A friend has requested a full-res copy of a photo I posted on Facebook a few years ago. Back then I just had a point and shoot, I didn't organize my photos well, and since I have started organizing photos, it's only the newer ones that are organized. So somewhere in the mess of folders on my drive is this photo, what's the best way to find it (amongst tens of thousands of photos)? Is there a Tineye-like program I can download and run on my machine?
Answer
The people who make TinEye have a product called PixMatch which can search individual collections. It's not implemented as a desktop application, though — it's a server-based API. And it appears to be priced for serious enterprise use, not for individuals. So that's there, but not really an answer.
But a competing company does have something for the desktop — Imense Desktop Similar Image Search, which runs on Apple Mac OS or Microsoft Windows with Adobe Bridge CS4. It's free for collections of up to 4000, and seems reasonably priced above that.

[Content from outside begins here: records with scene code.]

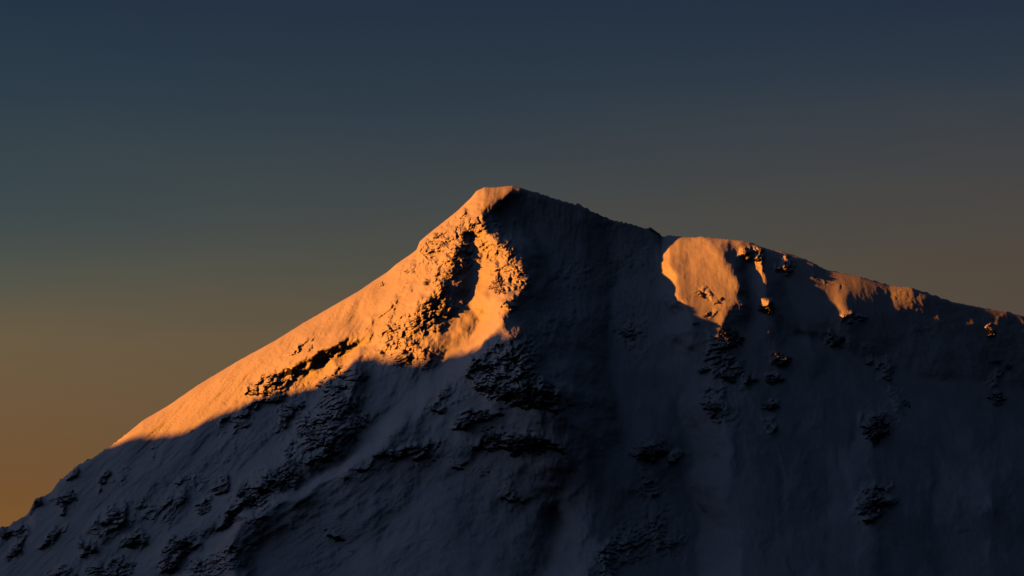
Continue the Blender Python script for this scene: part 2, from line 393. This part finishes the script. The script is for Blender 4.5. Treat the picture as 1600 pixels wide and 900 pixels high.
# ---------------------------------------------------------------- materials
def mat(name):
    m = bpy.data.materials.new(name); m.use_nodes = True
    return m, m.node_tree, m.node_tree.nodes["Principled BSDF"]
def node(nt, kind, **kw):
    n = nt.nodes.new(kind)
    for k, v in kw.items(): n.inputs[k].default_value = v
    return n
def snow_rock(name, rock_bias, rock_cols, snow_lo=(.62,.64,.66), snow_hi=(.75,.77,.79), use_attr=True):
    """snow lying on what is flat enough to hold it, bare rock on what is too steep"""
    m, nt, bs = mat(name); L = nt.links.new
    geo = nt.nodes.new("ShaderNodeNewGeometry")
    n1 = node(nt, "ShaderNodeTexNoise", Scale=0.12, Detail=6.0, Roughness=0.65); L(geo.outputs["Position"], n1.inputs["Vector"])
    n2 = node(nt, "ShaderNodeTexNoise", Scale=0.012, Detail=5.0, Roughness=0.6); L(geo.outputs["Position"], n2.inputs["Vector"])
    sep = nt.nodes.new("ShaderNodeSeparateXYZ"); L(geo.outputs["Normal"], sep.inputs[0])
    # rock colour
    rr = nt.nodes.new("ShaderNodeValToRGB"); rr.color_ramp.elements[0].position = .35; rr.color_ramp.elements[1].position = .7
    rr.color_ramp.elements[0].color = (*rock_cols[0], 1); rr.color_ramp.elements[1].color = (*rock_cols[1], 1); L(n1.outputs[0], rr.inputs[0])
    sr = nt.nodes.new("ShaderNodeValToRGB"); sr.color_ramp.elements[0].position = .3; sr.color_ramp.elements[1].position = .65
    sr.color_ramp.elements[0].color = (*snow_lo, 1); sr.color_ramp.elements[1].color = (*snow_hi, 1); L(n2.outputs[0], sr.inputs[0])
    a = nt.nodes.new("ShaderNodeMath"); a.operation = 'MULTIPLY_ADD'; L(n1.outputs[0], a.inputs[0]); a.inputs[1].default_value = .7; L(sep.outputs[2], a.inputs[2])
    mr = nt.nodes.new("ShaderNodeMapRange"); mr.interpolation_type = 'SMOOTHSTEP'; L(a.outputs[0], mr.inputs[0])
    mr.inputs[1].default_value = rock_bias + .07; mr.inputs[2].default_value = rock_bias - .07; mr.inputs[3].default_value = 0; mr.inputs[4].default_value = 1
    fac = mr.outputs[0]
    if use_attr:
        at = nt.nodes.new("ShaderNodeAttribute"); at.attribute_name = "rocky"
        # the steeper the ground must be, the less rocky the area
        sh = nt.nodes.new("ShaderNodeMath"); sh.operation = 'MULTIPLY_ADD'; L(at.outputs["Fac"], sh.inputs[0]); sh.inputs[1].default_value = -.55; L(a.outputs[0], sh.inputs[2])
        L(sh.outputs[0], mr.inputs[0])
        mm = nt.nodes.new("ShaderNodeMath"); mm.operation = 'MULTIPLY'; mm.use_clamp = True
        m3 = nt.nodes.new("ShaderNodeMath"); m3.operation = 'MULTIPLY'; m3.inputs[1].default_value = 6.0; m3.use_clamp = True; L(at.outputs["Fac"], m3.inputs[0])
        L(fac, mm.inputs[0]); L(m3.outputs[0], mm.inputs[1]); fac = mm.outputs[0]
    mx = nt.nodes.new("ShaderNodeMix"); mx.data_type = 'RGBA'; L(fac, mx.inputs[0]); L(sr.outputs[0], mx.inputs[6]); L(rr.outputs[0], mx.inputs[7])
    L(mx.outputs[2], bs.inputs["Base Color"])
    bs.inputs["Roughness"].default_value = .85
    if "Specular IOR Level" in bs.inputs: bs.inputs["Specular IOR Level"].default_value = .15
    n3 = node(nt, "ShaderNodeTexNoise", Scale=0.35, Detail=5.0, Roughness=0.7); L(geo.outputs["Position"], n3.inputs["Vector"])
    bp = nt.nodes.new("ShaderNodeBump"); bp.inputs["Strength"].default_value = .55; bp.inputs["Distance"].default_value = 1.6
    L(n3.outputs[0], bp.inputs["Height"]); L(bp.outputs[0], bs.inputs["Normal"])
    return m
M_SNOW = snow_rock("wind packed snow over rock", 0.14, ((.030,.028,.027),(.085,.078,.072)))
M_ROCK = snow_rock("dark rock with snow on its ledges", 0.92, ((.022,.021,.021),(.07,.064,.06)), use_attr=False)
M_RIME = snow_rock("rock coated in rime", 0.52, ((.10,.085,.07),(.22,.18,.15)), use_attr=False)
M_VALE = snow_rock("wooded valley darkened for shade", 9.0, ((.012,.016,.014),(.03,.036,.032)), use_attr=False)  # ground tone darkened in place of valley shade, to stop orange bounce

# ---------------------------------------------------------------- mesh helpers
def grid_mesh(name, X, Y, Z, mtl, attr=None, flip=False):
    h, w = X.shape
    me = bpy.data.meshes.new(name)
    co = np.stack([X, Y, Z], -1).reshape(-1, 3).astype(np.float32)
    idx = np.arange(h*w, dtype=np.int32).reshape(h, w)
    q = np.stack([idx[:-1,:-1], idx[1:,:-1], idx[1:,1:], idx[:-1,1:]], -1).reshape(-1, 4)
    if flip: q = q[:, ::-1]
    return raw_mesh(name, co, q, mtl, attr)
def raw_mesh(name, co, q, mtl, attr=None, smooth=True):
    me = bpy.data.meshes.new(name)
    me.vertices.add(len(co)); me.vertices.foreach_set("co", np.ascontiguousarray(co, dtype=np.float32).ravel())
    me.loops.add(q.size); me.loops.foreach_set("vertex_index", np.ascontiguousarray(q, dtype=np.int32).ravel())
    me.polygons.add(len(q)); me.polygons.foreach_set("loop_start", np.arange(0, q.size, q.shape[1], dtype=np.int32))
    me.polygons.foreach_set("use_smooth", np.full(len(q), smooth))
    me.update(calc_edges=True)
    if attr is not None:
        a = me.attributes.new("rocky", 'FLOAT', 'POINT'); a.data.foreach_set("value", attr.ravel().astype(np.float32))
    me.materials.append(mtl)
    o = bpy.data.objects.new(name, me); C.objects.link(o)
    return o

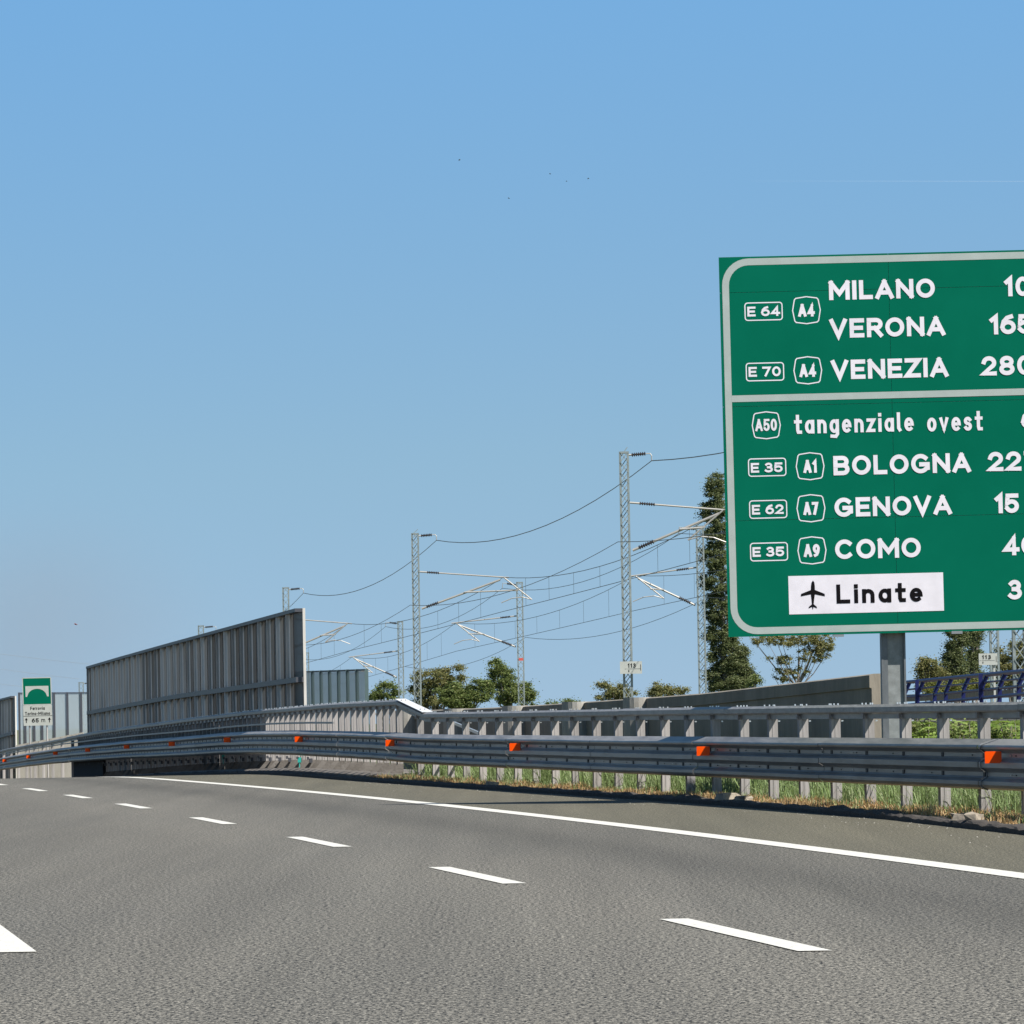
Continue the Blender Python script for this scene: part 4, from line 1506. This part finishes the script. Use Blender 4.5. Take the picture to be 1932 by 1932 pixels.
# kilometre plate on the tallest mast
def km_plate(root, u0, v0, u1, v1, Y, tu0, tu1, tv0, tv1, faint):
    a = W(u0, v1, Y); b = W(u1, v0, Y)
    pl = Plane(a, (1, 0, 0), (0, 0, 1))
    w_ = b.x - a.x; h_ = b.z - a.z
    mb = MB(); mb.prism([pl.p(0, 0), pl.p(w_, 0), pl.p(w_, h_), pl.p(0, h_)], Vector((0, .02, 0)))
    ob = mb.build("number_plate", M['plate'], root); fix_normals(ob)
    lay_text(pl, "113", w_ * tu0, w_ * tu1, h_ * tv0, h_ * tv1, h_ * .062, M['black'], ob, .005, .45)
    mb = MB()
    y_ = h_ * .40
    for (xa_, xb_, ya_, yb_) in ((tu0 - .02, tu1 + .2, .385, .405), (tu0 - .14, tu0 - .06, .385, .405), (tu0 + .02, tu0 + .06, .14, .3), (.93, .95, .25, .75)):
        mb.add([pl.p(w_ * xa_, h_ * ya_, .004), pl.p(w_ * xb_, h_ * ya_, .004), pl.p(w_ * xb_, h_ * yb_, .004), pl.p(w_ * xa_, h_ * yb_, .004)], [(0, 1, 2, 3)])
    mb.build("plate_marks", M['black'], ob)
    return ob


km_plate(masts['A3'][4], 1170, 1247.5, 1211, 1271.5, 162.7, .36, .72, .50, .84, True)
# free-standing 113 board at the right
kb = thing("kilometre_board", tuple(W(1873, 1330, 112)), "white rectangular 113 board on a thin pole behind the blue railing", "board")
km_plate(kb, 1847, 1232.5, 1881.5, 1255, 112, .18, .66, .52, .86, False)
mb = MB(); p = W(1876.5, 1255, 112.05); q = W(1877, 1345, 112.05); mb.box((p + q) / 2, (.02, .02, (p - q).length / 2)); mb.build("pole", M['plate'], kb)


def wire_pts(a, b, sag, n=14):
    a = Vector(a); b = Vector(b)
    return [a.lerp(b, i / n) - Vector((0, 0, 4 * sag * (i / n) * (1 - i / n))) for i in range(n + 1)]


def line_thing(label, group=None):
    return thing("overhead_wire", (0, 200, 7), label, "overhead wire", group or "overhead wires of the railway")


def spans(root, pts, sags, r, name):
    for i in range(len(pts) - 1):
        mb = MB(); mb.tube(wire_pts(pts[i], pts[i + 1], sags[i] if isinstance(sags, list) else sags), r, 4, cap=False)
        mb.build(name, M['wire'], root)


WR = .011
# feeder on the near row
fx = lambda k: Vector((masts[k][0] + masts[k][3] / 2 + .66, masts[k][1], masts[k][2] - .28))
w1 = line_thing("sagging upper wire strung between the tops of the near row of masts")
spans(w1, [fx('A4'), fx('A3'), fx('A2'), fx('A1'), fx('A0')], [.62, .85, .8, .8], WR * 1.25, "wire_span")
w2 = line_thing("upper wire strung between the tops of the far row of masts")
nx_ = lambda k: Vector((masts[k][0] - masts[k][3] / 2 - .62, masts[k][1], masts[k][2] - .27))
spans(w2, [nx_('B3'), nx_('B2'), nx_('B1'), nx_('B0'), nx_('B4')], .75, WR, "wire_span")
w3 = line_thing("thin earth wire on the left side of the near row of masts")
ex = lambda k, f_: Vector((masts[k][0] - masts[k][3] / 2 - .08, masts[k][1], masts[k][2] - f_))
spans(w3, [ex('A4', 2.6), ex('A3', 2.62), ex('A2', 2.7), ex('A1', 2.6), ex('A0', 2.5)], .55, WR * .9, "wire_span")
w4 = line_thing("thin earth wire on the right side of the far row of masts")
ey = lambda k, f_: Vector((masts[k][0] + masts[k][3] / 2 + .08, masts[k][1], masts[k][2] - f_))
spans(w4, [ey('B3', 2.6), ey('B2', 2.65), ey('B1', 2.5), ey('B0', 2.4)], .6, WR * .9, "wire_span")


def catenary(label, sup, r):
    root = line_thing(label, "contact lines over the railway tracks")
    ys = sorted(sup)
    P = [Vector((sup[y][0], y, sup[y][1])) for y in ys]
    for i in range(len(P) - 1):
        mp = wire_pts(P[i], P[i + 1], .62)
        mb = MB(); mb.tube(mp, r, 4, cap=False); mb.build("messenger_wire", M['wire'], root)
        a = P[i] - Vector((.0, 0, 1.28)); b = P[i + 1] - Vector((0, 0, 1.28))
        cp = wire_pts(a, b, .02)
        mb = MB(); mb.tube(cp, r * .95, 4, cap=False); mb.build("contact_wire", M['wire'], root)
        for k in range(1, 8):
            f_ = k / 8
            top = a.lerp(b, f_); 
            zt_ = P[i].lerp(P[i + 1], f_) - Vector((0, 0, 4 * .62 * f_ * (1 - f_)))
            mb = MB(); mb.tube([top - Vector((0, 0, .08 * f_ * (1 - f_))), zt_], r * .5, 4, cap=False); mb.build("dropper", M['wire'], root)


catenary("contact line with droppers hung from the near row of masts", SUPA, WR)
catenary("contact line with droppers hung from the far row of masts", SUPB, WR * .9)
for i, (a, b, c) in enumerate([((-40, 1228), (168, 1253), "topmost"), ((-40, 1256), (150, 1281), "middle"), ((-40, 1284), (60, 1297), "lowest")]):
    root = thing("distant_wire", tuple(W(a[0], a[1], 430)), c + " of three faint wires crossing the sky at the far left", "overhead wire", "faint wires at the far left")
    mb = MB(); mb.tube(wire_pts(W(*a, 430), W(*b, 430), .05), .009, 4, cap=False); mb.build("wire_span", M['wire_far'], root)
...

There are, in fact, a ton of things, once I figured out what to search for: Content-based image retrieval. There is actually a lot of work in this area, and a ton of both open source and closed tools. Most of these are focused on the big-enterprise/academia side of things, and are in various states of completion and polish.
Of these, I think imgSeek is the most interesting for the desktop case. This is Python/QT-based and so in theory should run on pretty much any platform, but is focused on Linux. It does a comparisons based on metadata (date, time, etc.), simple features like average luminosity or color, or by sophisticated wavelet-based estimation of similarity. That's probably overkill for finding the exact same image in a different size with different compression, but should work really well since that's basically the easiest possible case. It'll also find near matches, like this:
All that may be too much work for this specific one-time problem. How are your not-organized photos stored? Even if their filenames aren't helpul, the EXIF metadata should still be good. One simple approach is to import them into a program which can examine this data and search or sort by it. Or, you could use a program like jhead to rename them all so they have sensible date-based names. (Maybe both.)